11/27/2017 02:26:00 PM

Crítica: “Mudbound” e a soberba da técnica

Mudbound
Imagem: Netflix
Poucos filmes conseguem unir ideologias, na maioria das vezes temos obras que ou mostram um lado, de uma forma extremamente detalhada, ou temos o oposto, um outro lado, de maneira detalhada e bem contada.

Em projeções que abordam as matrizes populacionais formadoras da sociedade, essa ferramenta unitária é comum, e não é um erro, mas o cinema como arte sente falta de um filme que consiga, usando as ferramentas de maneira igual, abordar os dois opostos, de maneira que um complemente o outro, porém entendendo que os prejudicados são aqueles considerados minoria, ou ao menos, minorias qualitativas de acordo com um opressor.



“Mudbound – Lágrimas sobre o Mississipi” é exatamente isso, uma obra que usa exclusivamente das ferramentas fílmicas para abordar os dois lados, fazendo isso de maneira detalhada visualmente e psicologicamente, entende que os prejudicados foram as minorias (no caso da obra, o foco são os negros) devido a um opressor agindo de maneira preconceituosa.

Dirigida por Dee Rees, a obra conta a história de duas famílias que moram no mesmo terreno rural próximo ao delta do rio Missisippi. A família McAllan, branca, é formada por Henry, o filho mais velho interpretado por Jason Clarke, Laura, a esposa dele (representada por Carey Mulligan), Pappy, o pai (Jonathan Banks, o Mike das séries televisivas Breaking Bad e Better Call Saul) e Jamie, o filho mais novo (Garrett Hedlund) e a família Jackson, formada por Florence (Mary J.Blige) a mãe, os filhos Marlon, Lilly May e Ronsel (Frankie Smith, Kennedy Derosin e Jason Mitchell respectivamente) e Hap Jackson (Rob Morgan).

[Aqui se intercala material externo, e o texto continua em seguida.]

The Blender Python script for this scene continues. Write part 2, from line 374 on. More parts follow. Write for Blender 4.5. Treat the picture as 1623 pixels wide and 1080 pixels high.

As histórias das duas famílias se cruzam quando os McAllan se mudam para a fazenda onde os Jackson são arrendatários do terreno, para pagar o aluguel, os Jackson passam a trabalhar para os novos locatários.

O filme utiliza de todas os artifícios para ilustrar sua história, porém, os principais são a fotografia, a montagem e as atuações, que juntas conseguem expor vários pontos de vista e como os dois lados, as duas famílias, são totalmente opostas uma da outra, sem nenhum ponto em comum.

A montagem é o que mais chama a atenção, pois o filme não tem um personagem principal graças a ela, através dos cortes fluidos e das passagens de uma cena para outra, vemos como o tempo passa e como a sociedade muda com o fim da segunda guerra mundial. E os pontos de vista expostos em narrações em off muito bem escritas, fazem o público perceber por qual personagem a diretora Rees deseja que enxerguemos a ação e o fato de o único personagem primário que não tem uma narração em off ser o Pappy, mostra que é claramente o vilão mais escancarado da história, mas, ainda assim, existem outros.

Em relação as atuações, temos um show de um elenco competente e que sabe exatamente o que fazer com cada fala, destaco três membros da equipe, Carey Mulligan está em uma das melhores atuações da carreira como Laura, passando força e vontade de ser independente, e principalmente, o sucesso gradual nessa independência. Jason Mitchell como Ronsel, o filho mais velho dos Jackson, mostra como é difícil ser o que é em uma sociedade em que o opressor é aplaudido e o oprimido é reprimido, fora que as cenas entre ele e Jamie (Hedlund) mostra como o trauma pós-guerra não é brincadeira, servindo até como referencia a “Os Melhores Anos de Nossas Vidas” de William Wyler, que no ano de 1946, já tratava desse assunto.

Mary J.Blige é soberba como Florence, dominante quando aparece na tela, atraindo toda a atenção para si, através de seu olhar forte para encarar a vida, olhar esse que muda quando ela está na presença da família, indo de força para afeto, e além disso, o amor que ela sente pelos filhos é comovente e quando esse sentimento é descrito por ela em uma das narrações em off, temos, talvez, uma das melhores cenas da narrativa.

Narrativa que usa da fotografia para expor como todos somos iguais, com um plano muito recorrente do nascer e por do sol alaranjados, mostrando esse sol com um personagem diferente a cada vez no quadro, seja de uma família ou de outra, de uma etnia ou de outra, de uma religião diferente, orientação sexual ou qualquer outro aspecto que nos faça ser nós mesmos, o sol nasce e se põe igual para todo mundo.

“Mudbound – Lagrimas sobre o Mississipi” é um desses filmes que fica na cabeça mesmo depois de muito tempo que o assistimos. Uma obra bela, tocante, cruel e necessária, para percebemos o retrocesso de uma sociedade que apenas tende a piorar.